• Set task: Extract the text of each entry below exactly, leaving every image behind.

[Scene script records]

^^^^

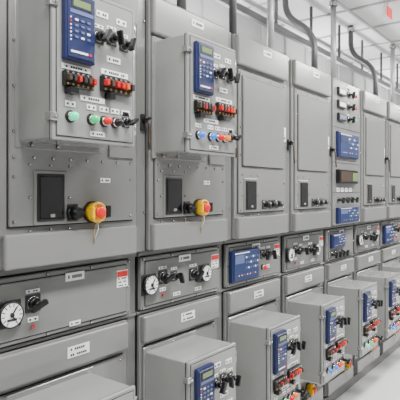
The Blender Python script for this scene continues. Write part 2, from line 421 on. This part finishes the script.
# ---------------------------------------------------------------- room shell
M['wall']=mat('wall_panel_paint',(0.50,0.51,0.50),0.5,noise=0.06,nscale=2)
M['wallf']=mat('far_wall_paint',(0.22,0.22,0.22),0.6,noise=0.06,nscale=2)
M['ceil']=mat('ceiling_paint',(0.90,0.91,0.91),0.6,noise=0.03,nscale=2)
M['grid']=mat('ceiling_grid_paint',(0.50,0.51,0.51),0.5)
M['floor']=mat('epoxy_floor',(0.74,0.745,0.745),0.10,noise=0.06,nscale=3)
CH=3.2; X0,X1,Y0,Y1=-2.6,11.0,-3.2,0.92
def shell(n,a,b,c,d,e,f,k):
    P=Part(n); P.box(a,b,c,d,e,f,k); P.done()
shell('floor',X0,X1,Y0,Y1,-0.1,0.0,'floor')
shell('wall_back',X0,X1,Y1,Y1+0.1,0,CH,'wall'); shell('wall_front',X0,X1,Y0-0.1,Y0,0,CH,'wallf')
shell('wall_left',X0-0.1,X0,Y0-0.1,Y1+0.1,0,CH,'wallf'); shell('wall_right',X1,X1+0.1,Y0-0.1,Y1+0.1,0,CH,'wallf')
P=Part('ceiling'); P.box(X0,X1,Y0,Y1,CH,CH+0.1,'ceil')
P.done()
P=Part('trim_1')
xx=X0+0.3
while xx<X1:
    P.box(xx,xx+0.03,Y1-0.02,Y1,0.0,CH,'grid',0.002,1); xx+=0.45
P.done()
P=Part('ceiling_grid')
xx=X0+0.3
while xx<X1: P.box(xx,xx+0.025,Y0,Y1,CH-0.012,CH,'grid'); xx+=0.6
yy=Y0+0.4
while yy<Y1: P.box(X0,X1,yy,yy+0.025,CH-0.013,CH,'grid'); yy+=0.6
P.done()

# conduits and struts over the line-up
P=Part('strut_rail')
P.box(-0.4,XEND,0.42,0.46,2.83,2.88,'darkst',0.003,1)
P.tube([(-0.4,0.50,2.98),(XEND,0.50,2.98)],0.022,'steel')
for i in range(13):
    x=-0.3+i*0.62
    P.box(x-0.012,x+0.012,0.43,0.45,2.88,CH,'darkst',0.002,1)
P.done()
def bend(p0,p1,p2,n=8):
    p0,p1,p2=map(Vector,(p0,p1,p2))
    return [p0*(1-t)**2+p1*2*t*(1-t)+p2*t*t for t in [i/n for i in range(n+1)]]
for i,(x,cv) in enumerate([(1.9,1),(2.5,0),(2.95,0),(3.42,1),(4.0,0),(4.75,1),(5.6,0),(6.5,0)]):
    P=Part('conduit_pipe')
    if cv:
        pts=[Vector((x,0.12,ZT+0.001)),Vector((x,0.12,ZT+0.18))]+bend((x,0.12,ZT+0.2),(x,0.12,ZT+0.34),(x,0.24,ZT+0.42))+bend((x,0.25,ZT+0.43),(x,0.36,ZT+0.50),(x,0.36,ZT+0.62))+[Vector((x,0.36,CH-0.001))]
        ye=0.36
    else:
        pts=[Vector((x,0.22,ZT+0.001)),Vector((x,0.22,ZT+0.4)),Vector((x,0.22,CH-0.001))]; ye=0.22
    P.tube(pts,0.024,'steel' if i%2==0 and i>0 else 'darkst'); P.cone((x,0.12 if cv else 0.22,ZT+0.001),(0,0,1),0.038,0.036,0.035,'bolt')
    P.cone((x,ye,CH-0.06),(0,0,1),0.036,0.036,0.04,'bolt')
    P.done()

P=Part('exit_sign'); P.box(4.26,4.44,-0.13,-0.10,3.05,3.17,'white',0.004,1); P.box(4.285,4.415,-0.136,-0.128,3.07,3.15,'exitr'); P.box(4.34,4.36,-0.125,-0.105,3.17,CH,'white'); P.done()

for x,en in ((-1.3,56),(0.9,70),(3.1,84),(5.3,112),(7.5,112),(9.7,75)):
    P=Part('ceiling_light'); P.box(x-0.62,x+0.62,-1.25,-0.90,CH-0.06,CH,'white',0.004,1); P.box(x-0.58,x+0.58,-1.21,-0.94,CH-0.064,CH-0.058,'lamp'); o=P.done()
    l=bpy.data.lights.new('lamp_tube','AREA'); l.shape='RECTANGLE'; l.size=1.15; l.size_y=0.26; l.energy=en; l.color=(1,0.985,0.965)
    lo=bpy.data.objects.new('lamp_tube',l); scene.collection.objects.link(lo); lo.location=(x,-1.075,CH-0.07); lo.parent=o
for x in (3.0,5.0,7.0):
    P=Part('wall_uplight'); P.box(x-0.5,x+0.5,0.70,0.80,2.46,2.50,'white',0.004,1); P.box(x-0.48,x+0.48,0.71,0.79,2.50,2.503,'lamp'); P.box(x-0.02,x+0.02,0.79,Y1-0.0,2.46,2.49,'white'); o=P.done()
    l=bpy.data.lights.new('uplight_tube','AREA'); l.shape='RECTANGLE'; l.size=0.95; l.size_y=0.08; l.energy=14; l.color=(1,1,1)
    lo=bpy.data.objects.new('uplight_tube',l); scene.collection.objects.link(lo); lo.location=(x,0.75,2.51); lo.rotation_euler=(math.pi,0,0); lo.parent=o

w=bpy.data.worlds.new('World'); scene.world=w; w.use_nodes=True
w.node_tree.nodes['Background'].inputs[0].default_value=(0.8,0.85,0.9,1); w.node_tree.nodes['Background'].inputs[1].default_value=0.5

cam=bpy.data.cameras.new('camera'); co=bpy.data.objects.new('camera',cam); scene.collection.objects.link(co); scene.camera=co
cam.sensor_width=36; cam.lens=45; cam.shift_y=-9/400
co.location=(0,-1.475,1.59)
phi=math.radians(52.1)
co.rotation_euler=(math.pi/2,0,-phi)
cam.clip_start=0.02
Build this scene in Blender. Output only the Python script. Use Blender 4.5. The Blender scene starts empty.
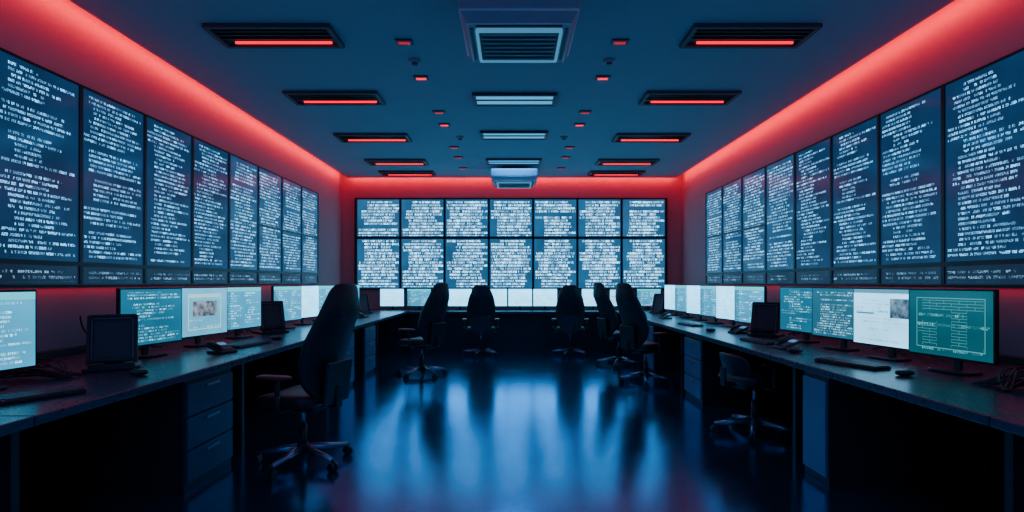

^^^^

• Result of the exercise:
The Blender Python script for this scene continues. Write part 2, from line 421 on. This part finishes the script.
# ---------------------------------------------------------------- room shell
M['wall']=mat('wall_panel_paint',(0.50,0.51,0.50),0.5,noise=0.06,nscale=2)
M['wallf']=mat('far_wall_paint',(0.22,0.22,0.22),0.6,noise=0.06,nscale=2)
M['ceil']=mat('ceiling_paint',(0.90,0.91,0.91),0.6,noise=0.03,nscale=2)
M['grid']=mat('ceiling_grid_paint',(0.50,0.51,0.51),0.5)
M['floor']=mat('epoxy_floor',(0.74,0.745,0.745),0.10,noise=0.06,nscale=3)
CH=3.2; X0,X1,Y0,Y1=-2.6,11.0,-3.2,0.92
def shell(n,a,b,c,d,e,f,k):
    P=Part(n); P.box(a,b,c,d,e,f,k); P.done()
shell('floor',X0,X1,Y0,Y1,-0.1,0.0,'floor')
shell('wall_back',X0,X1,Y1,Y1+0.1,0,CH,'wall'); shell('wall_front',X0,X1,Y0-0.1,Y0,0,CH,'wallf')
shell('wall_left',X0-0.1,X0,Y0-0.1,Y1+0.1,0,CH,'wallf'); shell('wall_right',X1,X1+0.1,Y0-0.1,Y1+0.1,0,CH,'wallf')
P=Part('ceiling'); P.box(X0,X1,Y0,Y1,CH,CH+0.1,'ceil')
P.done()
P=Part('trim_1')
xx=X0+0.3
while xx<X1:
    P.box(xx,xx+0.03,Y1-0.02,Y1,0.0,CH,'grid',0.002,1); xx+=0.45
P.done()
P=Part('ceiling_grid')
xx=X0+0.3
while xx<X1: P.box(xx,xx+0.025,Y0,Y1,CH-0.012,CH,'grid'); xx+=0.6
yy=Y0+0.4
while yy<Y1: P.box(X0,X1,yy,yy+0.025,CH-0.013,CH,'grid'); yy+=0.6
P.done()

# conduits and struts over the line-up
P=Part('strut_rail')
P.box(-0.4,XEND,0.42,0.46,2.83,2.88,'darkst',0.003,1)
P.tube([(-0.4,0.50,2.98),(XEND,0.50,2.98)],0.022,'steel')
for i in range(13):
    x=-0.3+i*0.62
    P.box(x-0.012,x+0.012,0.43,0.45,2.88,CH,'darkst',0.002,1)
P.done()
def bend(p0,p1,p2,n=8):
    p0,p1,p2=map(Vector,(p0,p1,p2))
    return [p0*(1-t)**2+p1*2*t*(1-t)+p2*t*t for t in [i/n for i in range(n+1)]]
for i,(x,cv) in enumerate([(1.9,1),(2.5,0),(2.95,0),(3.42,1),(4.0,0),(4.75,1),(5.6,0),(6.5,0)]):
    P=Part('conduit_pipe')
    if cv:
        pts=[Vector((x,0.12,ZT+0.001)),Vector((x,0.12,ZT+0.18))]+bend((x,0.12,ZT+0.2),(x,0.12,ZT+0.34),(x,0.24,ZT+0.42))+bend((x,0.25,ZT+0.43),(x,0.36,ZT+0.50),(x,0.36,ZT+0.62))+[Vector((x,0.36,CH-0.001))]
        ye=0.36
    else:
        pts=[Vector((x,0.22,ZT+0.001)),Vector((x,0.22,ZT+0.4)),Vector((x,0.22,CH-0.001))]; ye=0.22
    P.tube(pts,0.024,'steel' if i%2==0 and i>0 else 'darkst'); P.cone((x,0.12 if cv else 0.22,ZT+0.001),(0,0,1),0.038,0.036,0.035,'bolt')
    P.cone((x,ye,CH-0.06),(0,0,1),0.036,0.036,0.04,'bolt')
    P.done()

P=Part('exit_sign'); P.box(4.26,4.44,-0.13,-0.10,3.05,3.17,'white',0.004,1); P.box(4.285,4.415,-0.136,-0.128,3.07,3.15,'exitr'); P.box(4.34,4.36,-0.125,-0.105,3.17,CH,'white'); P.done()

for x,en in ((-1.3,56),(0.9,70),(3.1,84),(5.3,112),(7.5,112),(9.7,75)):
    P=Part('ceiling_light'); P.box(x-0.62,x+0.62,-1.25,-0.90,CH-0.06,CH,'white',0.004,1); P.box(x-0.58,x+0.58,-1.21,-0.94,CH-0.064,CH-0.058,'lamp'); o=P.done()
    l=bpy.data.lights.new('lamp_tube','AREA'); l.shape='RECTANGLE'; l.size=1.15; l.size_y=0.26; l.energy=en; l.color=(1,0.985,0.965)
    lo=bpy.data.objects.new('lamp_tube',l); scene.collection.objects.link(lo); lo.location=(x,-1.075,CH-0.07); lo.parent=o
for x in (3.0,5.0,7.0):
    P=Part('wall_uplight'); P.box(x-0.5,x+0.5,0.70,0.80,2.46,2.50,'white',0.004,1); P.box(x-0.48,x+0.48,0.71,0.79,2.50,2.503,'lamp'); P.box(x-0.02,x+0.02,0.79,Y1-0.0,2.46,2.49,'white'); o=P.done()
    l=bpy.data.lights.new('uplight_tube','AREA'); l.shape='RECTANGLE'; l.size=0.95; l.size_y=0.08; l.energy=14; l.color=(1,1,1)
    lo=bpy.data.objects.new('uplight_tube',l); scene.collection.objects.link(lo); lo.location=(x,0.75,2.51); lo.rotation_euler=(math.pi,0,0); lo.parent=o

w=bpy.data.worlds.new('World'); scene.world=w; w.use_nodes=True
w.node_tree.nodes['Background'].inputs[0].default_value=(0.8,0.85,0.9,1); w.node_tree.nodes['Background'].inputs[1].default_value=0.5

cam=bpy.data.cameras.new('camera'); co=bpy.data.objects.new('camera',cam); scene.collection.objects.link(co); scene.camera=co
cam.sensor_width=36; cam.lens=45; cam.shift_y=-9/400
co.location=(0,-1.475,1.59)
phi=math.radians(52.1)
co.rotation_euler=(math.pi/2,0,-phi)
cam.clip_start=0.02
Build this scene in Blender. Output only the Python script. Use Blender 4.5. The Blender scene starts empty.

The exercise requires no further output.